Panel Paper: Is Gig Work Bad for Your Health? Evidence from a Longitudinal Panel of US Workers

Tuesday, July 30, 2019
40.002 - Level 0 (Universitat Pompeu Fabra)

*Names in bold indicate Presenter

Mary E Davis1 and Eric Hoyt1,2, (1)Tufts University, (2)University of Massachusetts, Amherst


Evidence suggests that performance-based pay schemes common to the growing gig economy may result in poor worker health outcomes. However, cross-sector evidence of its long-term effects on US workers is lacking. This paper represents the first longitudinal cross-sector analysis relating health outcomes to pay type in US workers. Data from the 1979 National Longitudinal Survey of Youth (1998-2000) are used in a random effects logit model to predict self-reported health limitations related to performance-based pay, controlling for worker, work environment, time and location trends. Additional cross-sectional analysis of specific health outcomes are explored to identify specific endpoints that might be driving observed effects.

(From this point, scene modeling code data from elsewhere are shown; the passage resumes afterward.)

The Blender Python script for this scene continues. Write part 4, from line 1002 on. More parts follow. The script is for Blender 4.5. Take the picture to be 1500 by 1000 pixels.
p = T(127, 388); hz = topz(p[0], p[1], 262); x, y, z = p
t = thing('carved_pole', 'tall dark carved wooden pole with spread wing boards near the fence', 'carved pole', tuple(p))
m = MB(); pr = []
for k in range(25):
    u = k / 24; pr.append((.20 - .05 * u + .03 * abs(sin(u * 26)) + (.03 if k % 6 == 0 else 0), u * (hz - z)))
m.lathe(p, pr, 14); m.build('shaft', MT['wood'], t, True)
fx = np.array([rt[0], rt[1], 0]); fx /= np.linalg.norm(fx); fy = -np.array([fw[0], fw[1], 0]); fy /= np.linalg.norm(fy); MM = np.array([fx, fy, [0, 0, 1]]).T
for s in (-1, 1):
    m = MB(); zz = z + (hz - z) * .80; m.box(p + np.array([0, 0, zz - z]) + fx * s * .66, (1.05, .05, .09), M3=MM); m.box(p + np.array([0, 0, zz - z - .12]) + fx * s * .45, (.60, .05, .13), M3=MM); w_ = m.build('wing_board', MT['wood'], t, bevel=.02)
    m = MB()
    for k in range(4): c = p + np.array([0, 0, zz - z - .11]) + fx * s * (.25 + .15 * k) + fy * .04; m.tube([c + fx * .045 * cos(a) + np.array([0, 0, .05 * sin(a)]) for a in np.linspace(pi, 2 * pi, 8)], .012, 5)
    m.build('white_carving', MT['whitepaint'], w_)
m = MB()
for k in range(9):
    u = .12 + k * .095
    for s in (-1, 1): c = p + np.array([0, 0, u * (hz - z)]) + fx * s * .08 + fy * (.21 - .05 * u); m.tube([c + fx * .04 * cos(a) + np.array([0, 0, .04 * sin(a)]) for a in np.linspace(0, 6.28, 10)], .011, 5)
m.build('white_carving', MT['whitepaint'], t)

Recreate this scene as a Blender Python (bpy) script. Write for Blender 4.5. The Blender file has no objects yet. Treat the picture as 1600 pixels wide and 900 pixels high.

The evidence suggests that performance and piece rate pay, which are increasingly popular as a compensation mechanism for contract workers in the gig economy, increase the odds of health limitations compared to salaried work. Interestingly, the deleterious effects of incentive pay are not born uniformly across workers, and instead disproportionately impact low-wage, female, and non-white workers. Notably, non-white piece rate workers had the highest odds of reporting a health limitation compared to their salaried peers across the analyses (OR=2.2) followed closely by female workers (OR=2.0), while the negative health effects of performance and piece rate pay on health disappear for the alternative groups of higher wage, white, and male workers. More research is needed to understand whether these differential effects are the result of wage incentives, or related in some way to current and historical discrimination practices in hiring and employment.